> Work to be completed
Transcribe the full listing exactly, and drop every picture.

> Provided data
☆ ☆ ☆ ☆ ☆

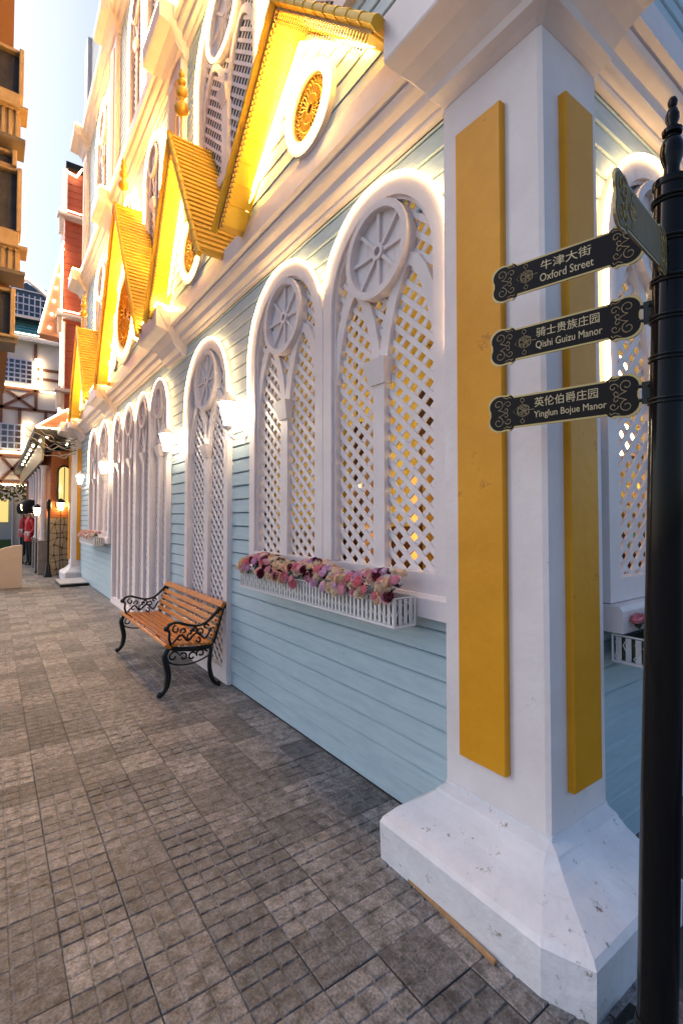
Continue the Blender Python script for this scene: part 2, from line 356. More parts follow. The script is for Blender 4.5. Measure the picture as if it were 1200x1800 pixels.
def clip_seg(p, q, poly):     # clip to convex polygon
    t0, t1 = 0.0, 1.0; d = (q[0]-p[0], q[1]-p[1]); n = len(poly)
    area = sum(poly[i][0]*poly[(i+1)%n][1]-poly[(i+1)%n][0]*poly[i][1] for i in range(n))
    for i in range(n):
        a, b = poly[i], poly[(i+1)%n]; e = (b[0]-a[0], b[1]-a[1])
        nx, ny = (e[1], -e[0]) if area > 0 else (-e[1], e[0])
        den = nx*d[0]+ny*d[1]; num = nx*(a[0]-p[0])+ny*(a[1]-p[1])
        if abs(den) < 1e-9:
            if num < 0: return None
            continue
        t = num/den
        if den > 0: t1 = min(t1, t)
        else: t0 = max(t0, t)
    if t1-t0 < 1e-4: return None
    return ((p[0]+d[0]*t0,p[1]+d[1]*t0),(p[0]+d[0]*t1,p[1]+d[1]*t1))
def slats(a, M, pitch, ang, wd, w0, w1, inset):
    poly = a.outline(inset); out = []
    L = (a.za-a.zb)*2+3; t = math.tan(ang)
    span = 2*a.h*abs(t)
    k = a.zb-span-0.2
    while k < a.za+span+0.2:
        p = (a.c-a.h-0.01, k if t > 0 else k+span); q = (a.c+a.h+0.01, p[1]+(2*a.h+0.02)*t)
        s_ = clip_seg(p, q, poly)
        if s_ and math.dist(*s_) > 0.03:
            (x0,y0),(x1,y1) = s_; l = math.dist(*s_); nx, ny = -(y1-y0)/l*wd/2, (x1-x0)/l*wd/2
            mb = MB(); mb.loft([[M(x0+nx,y0+ny,w0),M(x0-nx,y0-ny,w0),M(x1-nx,y1-ny,w0),M(x1+nx,y1+ny,w0)],[M(x0+nx,y0+ny,w1),M(x0-nx,y0-ny,w1),M(x1-nx,y1-ny,w1),M(x1+nx,y1+ny,w1)]])
            out.append(mb)
        k += pitch
    return out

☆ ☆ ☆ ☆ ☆

> Answer to this task
Continue the Blender Python script for this scene: part 2, from line 356. More parts follow. The script is for Blender 4.5. Measure the picture as if it were 1200x1800 pixels.
def clip_seg(p, q, poly):     # clip to convex polygon
    t0, t1 = 0.0, 1.0; d = (q[0]-p[0], q[1]-p[1]); n = len(poly)
    area = sum(poly[i][0]*poly[(i+1)%n][1]-poly[(i+1)%n][0]*poly[i][1] for i in range(n))
    for i in range(n):
        a, b = poly[i], poly[(i+1)%n]; e = (b[0]-a[0], b[1]-a[1])
        nx, ny = (e[1], -e[0]) if area > 0 else (-e[1], e[0])
        den = nx*d[0]+ny*d[1]; num = nx*(a[0]-p[0])+ny*(a[1]-p[1])
        if abs(den) < 1e-9:
            if num < 0: return None
            continue
        t = num/den
        if den > 0: t1 = min(t1, t)
        else: t0 = max(t0, t)
    if t1-t0 < 1e-4: return None
    return ((p[0]+d[0]*t0,p[1]+d[1]*t0),(p[0]+d[0]*t1,p[1]+d[1]*t1))
def slats(a, M, pitch, ang, wd, w0, w1, inset):
    poly = a.outline(inset); out = []
    L = (a.za-a.zb)*2+3; t = math.tan(ang)
    span = 2*a.h*abs(t)
    k = a.zb-span-0.2
    while k < a.za+span+0.2:
        p = (a.c-a.h-0.01, k if t > 0 else k+span); q = (a.c+a.h+0.01, p[1]+(2*a.h+0.02)*t)
        s_ = clip_seg(p, q, poly)
        if s_ and math.dist(*s_) > 0.03:
            (x0,y0),(x1,y1) = s_; l = math.dist(*s_); nx, ny = -(y1-y0)/l*wd/2, (x1-x0)/l*wd/2
            mb = MB(); mb.loft([[M(x0+nx,y0+ny,w0),M(x0-nx,y0-ny,w0),M(x1-nx,y1-ny,w0),M(x1+nx,y1+ny,w0)],[M(x0+nx,y0+ny,w1),M(x0-nx,y0-ny,w1),M(x1-nx,y1-ny,w1),M(x1+nx,y1+ny,w1)]])
            out.append(mb)
        k += pitch
    return out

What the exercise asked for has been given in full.